*What the exercise asks*
Starting at the first line of the listing below, repeat each line up to and including the one containing "return obj(name, bm, mat, parent)". Leave out pictures.

*Information supplied*
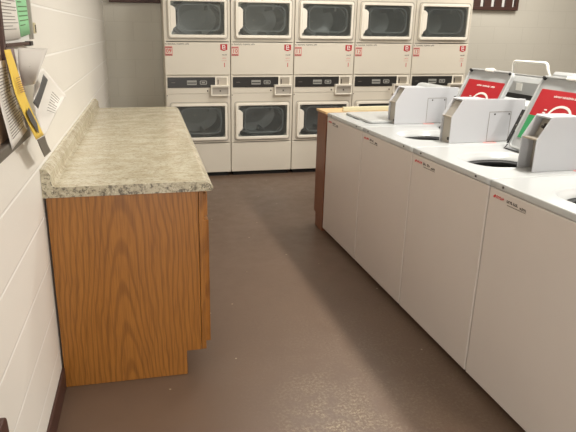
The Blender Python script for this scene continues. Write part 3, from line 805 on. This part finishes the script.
def sheet(name, loops, mat, parent=None, th=0.0012, n=8, straight=False):
    """grid between a list of (left,right) point pairs; gives a thin bent sheet"""
    bm = bmesh.new(); rows = []
    pts = [(Vector(a), Vector(b_)) for a, b_ in loops]
    def cr(P, t):
        m_ = len(P)-1; s = min(int(t*m_), m_-1); u = t*m_-s
        if straight: return P[s].lerp(P[s+1], u)
        p1, p2 = P[s], P[s+1]; p0 = P[s-1] if s else p1*2-p2; p3 = P[s+2] if s+2 <= m_ else p2*2-p1
        return 0.5*((2*p1)+(p2-p0)*u+(2*p0-5*p1+4*p2-p3)*u*u+(-p0+3*p1-3*p2+p3)*u**3)
    Lp = [p[0] for p in pts]; Rp = [p[1] for p in pts]; K = 6*(len(pts)-1)
    for k in range(K+1):
        A, B = cr(Lp, k/K), cr(Rp, k/K)
        rows.append([bm.verts.new(A.lerp(B, j/n)) for j in range(n+1)])
    for A, B in zip(rows, rows[1:]):
        for j in range(n): bm.faces.new((A[j], A[j+1], B[j+1], B[j]))
    o = obj(name, bm, mat, parent, smooth=True)
    md = o.modifiers.new('thick', 'SOLIDIFY'); md.thickness = th; md.offset = 0
    return o
def lerp_sheet(A, B, C, D, u, v):   # bilinear on quad A-B (top) D-C (bottom), lifted slightly into the room
    A, B, C, D = map(Vector, (A, B, C, D))
    return A.lerp(B, u).lerp(D.lerp(C, u), v)
def lines_on(name, quad, rows, mat, parent, u0=0.08, u1=0.92, v0=0.08, v1=0.92, h=0.3, lift=0.002, rng=random.Random(3)):
    bm = bmesh.new()
    for k in range(rows):
        va = v0+(v1-v0)*k/rows; vb = va+(v1-v0)/rows*h
        e = u1 if rng.random() < 0.7 else u0+(u1-u0)*rng.uniform(0.4, 0.9)
        P = [lerp_sheet(*quad, u, v) + Vector((lift, 0, 0)) for u, v in ((u0, va), (e, va), (e, vb), (u0, vb))]
        Q = [p - Vector((0.0006, 0, 0)) for p in P]
        a = [bm.verts.new(p) for p in P]; c = [bm.verts.new(p) for p in Q]
        bm.faces.new(a); bm.faces.new(c[::-1])
        for i in range(4): bm.faces.new((a[i], a[(i+1) % 4], c[(i+1) % 4], c[i]))
    return obj(name, bm, mat, parent)

# plastic holder with white and green sheets
X1 = XL+0.014
hd = thing('document_holder', 'clear plastic holder with dark edges beside the notice board', 'document holder')
bm = bmesh.new(); box(bm, XL+0.0005, XL+0.004, 1.828, 2.285, 1.486, 1.80); obj('back_plate', bm, M['labelwhite'], hd, 0.001)
bm = bmesh.new(); box(bm, XL+0.0005, XL+0.018, 2.272, 2.288, 1.496, 1.80); obj('side_channel', bm, M['greysteel'], hd)
bm = bmesh.new(); box(bm, XL+0.0005, XL+0.020, 1.828, 2.21, 1.478, 1.488); obj('bottom_channel', bm, M['brownframe'], hd)
bm = bmesh.new(); box(bm, XL+0.001, XL+0.024, 2.18, 2.225, 1.474, 1.490); obj('bottom_clip', bm, M['black'], hd)
q = ((XL+0.010, 1.831, 1.80), (XL+0.010, 2.040, 1.80), (XL+0.010, 2.09, 1.500), (XL+0.010, 1.831, 1.496))
o = sheet('notice_sheet', [(q[0], q[1]), (q[3], q[2])], M['paper']); tag(o, 'white notice sheet with grey print in the clear holder', 'paper')
lines_on('print', q, 26, M['greyink'], o, h=0.22)
q = ((XL+0.010, 2.045, 1.80), (XL+0.010, 2.235, 1.80), (XL+0.010, 2.262, 1.515), (XL+0.010, 2.093, 1.505))
o = sheet('green_sheet', [(q[0], q[1]), (q[3], q[2])], M['paper_green']); tag(o, 'pale green printed sheet in the clear holder', 'paper')
lines_on('print', q, 16, M['leafgreen'], o, h=0.22, rng=random.Random(8))
o = bx('wall_hook', M['cream'], None, XL+0.0005, XL+0.022, 2.27+0.03, 2.335, 1.516, 1.556, 0.004); tag(o, 'small cream hook on the wall right of the green sheet', 'hook')
bx('hook_slot', M['ink'], o, XL+0.0215, XL+0.024, 2.305, 2.315, 1.52, 1.548)

# papers tucked behind the board's rail
q = ((-0.414, 1.833, 1.474), (-0.414, 1.942, 1.474), (-0.414, 2.190, 1.172), (-0.414, 2.080, 1.184))
o = sheet('photo_flyer', [(q[0], q[1]), ((-0.414, 1.930, 1.34), (-0.414, 2.01, 1.31)), (q[3], q[2])], M['mauve']); tag(o, 'mauve photo flyer hanging behind the yellow strip', 'flyer')
bm = bmesh.new(); cyl(bm, (-0.4130, 1.880, 1.445), (1, 0, 0), 0.020, 0.001, 16); obj('picture_spot', bm, M['picture'], o)
q = [(-0.400, 1.940, 1.474), (-0.33, 2.074, 1.468), (-0.33, 1.791, 1.369), (-0.390, 1.950, 1.352)]
o = sheet('grey_flyer', [((-0.400, 1.940, 1.474), (-0.33, 2.074, 1.468)), ((-0.402, 1.925, 1.41), (-0.336, 1.935, 1.412)), ((-0.400, 1.95, 1.352), (-0.336, 1.815, 1.370))], M['paper_grey'], straight=True); tag(o, 'grey flyer curling off the wall under the clear holder', 'flyer')
bm = bmesh.new()
fq = lambda u, v: lerp_sheet((-0.400, 1.940, 1.474), (-0.33, 2.074, 1.468), (-0.338, 1.815, 1.375), (-0.40, 1.95, 1.352), u, v)
rg_ = random.Random(5)
for k in range(10):
    c = fq(0.28+rg_.uniform(-0.14, 0.16), 0.52+rg_.uniform(-0.10, 0.10)) + Vector((0.003, -0.004, 0.0))
    cyl(bm, c, (0.5, -1, 0.2), rg_.uniform(0.003, 0.007), 0.001, 8)
obj('leaf_picture', bm, M['leafgreen'], o)
q = [(-0.372, 2.033, 1.391), (-0.37, 2.174, 1.396), (-0.36, 2.614, 1.237), (-0.36, 2.018, 1.172)]
o = sheet('event_flyer', [((-0.372, 2.030, 1.391), (-0.37, 2.174, 1.396)), ((-0.385, 2.020, 1.306), (-0.360, 2.394, 1.317)), ((-0.384, 2.010, 1.300), (-0.350, 2.560, 1.252)),
          ((-0.380, 2.010, 1.240), (-0.340, 2.250, 1.240)), ((-0.366, 2.012, 1.172), (-0.362, 2.030, 1.172))], M['paper'], straight=True)
tag(o, 'white flyer with black and white picture, tilted on the wall above the counter', 'flyer')
o2 = sheet('picture', [((-0.350, 2.050, 1.382), (-0.348, 2.115, 1.358)), ((-0.352, 1.960, 1.342), (-0.348, 2.010, 1.325)), ((-0.356, 1.855, 1.308), (-0.354, 1.915, 1.282))], M['picture'], o)
q = ((-0.345, 2.13, 1.325), (-0.345, 2.32, 1.268), (-0.345, 2.12, 1.225), (-0.350, 1.97, 1.255))
lines_on('print', q, 8, M['greyink'], o, h=0.2, lift=0.006)
q = ((-0.402, 1.600, 1.446), (-0.402, 1.759, 1.444), (-0.392, 1.896, 1.215), (-0.392, 1.673, 1.196))
o = sheet('text_sheet', [(q[0], q[1]), ((-0.400, 1.635, 1.33), (-0.400, 1.815, 1.33)), (q[3], q[2])], M['paper']); tag(o, 'white sheet of dense black text on the notice board', 'paper')
lines_on('print', q, 24, M['greyink'], o, h=0.25, lift=0.004)
o = sheet('yellow_strip', [((-0.390, 1.712, 1.474), (-0.390, 1.785, 1.474)), ((-0.380, 1.705, 1.409), (-0.380, 1.805, 1.407)), ((-0.372, 1.702, 1.353), (-0.372, 1.822, 1.346)),
          ((-0.366, 1.750, 1.288), (-0.366, 1.880, 1.276)), ((-0.364, 1.880, 1.185), (-0.364, 2.020, 1.176))], M['yellow'])
tag(o, 'long yellow printed strip hanging in front of the papers', 'strip')
q = ((-0.374, 1.715, 1.40), (-0.374, 1.795, 1.40), (-0.366, 1.81, 1.34), (-0.366, 1.725, 1.345))
lines_on('print', q, 8, M['brownink'], o, h=0.3, lift=0.004)
bm = bmesh.new(); prism(bm, [(1.765, 1.29), (1.80, 1.30), (1.90, 1.235), (1.915, 1.20), (1.88, 1.215), (1.80, 1.26)], 0, 0.001, lambda a, c, d: (-0.360+d, a, c)); obj('dark_motif', bm, M['picture'], o)
o2 = sheet('grey_tip', [((-0.366, 1.905, 1.180), (-0.366, 2.045, 1.168)), ((-0.368, 1.965, 1.135), (-0.368, 2.09, 1.13)), ((-0.368, 2.014, 1.098), (-0.368, 2.150, 1.090))], M['rail'], o)
# dark board leaning at the bottom left edge
bm = bmesh.new(); prism(bm, rrect(0.62, 1.176, 0.0, 0.668, 0.02), 0, 0.024, lambda a, c, d: (-0.362+0.022*(1-c/0.668)+d-0.022, a, c))
o = obj('leaning_board', bm, M['brownframe'], None, 0.003); tag(o, 'dark brown board standing against the left wall near the camera', 'board')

*Solution to this task*
The Blender Python script for this scene continues. Write part 3, from line 805 on. This part finishes the script.
def sheet(name, loops, mat, parent=None, th=0.0012, n=8, straight=False):
    """grid between a list of (left,right) point pairs; gives a thin bent sheet"""
    bm = bmesh.new(); rows = []
    pts = [(Vector(a), Vector(b_)) for a, b_ in loops]
    def cr(P, t):
        m_ = len(P)-1; s = min(int(t*m_), m_-1); u = t*m_-s
        if straight: return P[s].lerp(P[s+1], u)
        p1, p2 = P[s], P[s+1]; p0 = P[s-1] if s else p1*2-p2; p3 = P[s+2] if s+2 <= m_ else p2*2-p1
        return 0.5*((2*p1)+(p2-p0)*u+(2*p0-5*p1+4*p2-p3)*u*u+(-p0+3*p1-3*p2+p3)*u**3)
    Lp = [p[0] for p in pts]; Rp = [p[1] for p in pts]; K = 6*(len(pts)-1)
    for k in range(K+1):
        A, B = cr(Lp, k/K), cr(Rp, k/K)
        rows.append([bm.verts.new(A.lerp(B, j/n)) for j in range(n+1)])
    for A, B in zip(rows, rows[1:]):
        for j in range(n): bm.faces.new((A[j], A[j+1], B[j+1], B[j]))
    o = obj(name, bm, mat, parent, smooth=True)
    md = o.modifiers.new('thick', 'SOLIDIFY'); md.thickness = th; md.offset = 0
    return o
def lerp_sheet(A, B, C, D, u, v):   # bilinear on quad A-B (top) D-C (bottom), lifted slightly into the room
    A, B, C, D = map(Vector, (A, B, C, D))
    return A.lerp(B, u).lerp(D.lerp(C, u), v)
def lines_on(name, quad, rows, mat, parent, u0=0.08, u1=0.92, v0=0.08, v1=0.92, h=0.3, lift=0.002, rng=random.Random(3)):
    bm = bmesh.new()
    for k in range(rows):
        va = v0+(v1-v0)*k/rows; vb = va+(v1-v0)/rows*h
        e = u1 if rng.random() < 0.7 else u0+(u1-u0)*rng.uniform(0.4, 0.9)
        P = [lerp_sheet(*quad, u, v) + Vector((lift, 0, 0)) for u, v in ((u0, va), (e, va), (e, vb), (u0, vb))]
        Q = [p - Vector((0.0006, 0, 0)) for p in P]
        a = [bm.verts.new(p) for p in P]; c = [bm.verts.new(p) for p in Q]
        bm.faces.new(a); bm.faces.new(c[::-1])
        for i in range(4): bm.faces.new((a[i], a[(i+1) % 4], c[(i+1) % 4], c[i]))
    return obj(name, bm, mat, parent)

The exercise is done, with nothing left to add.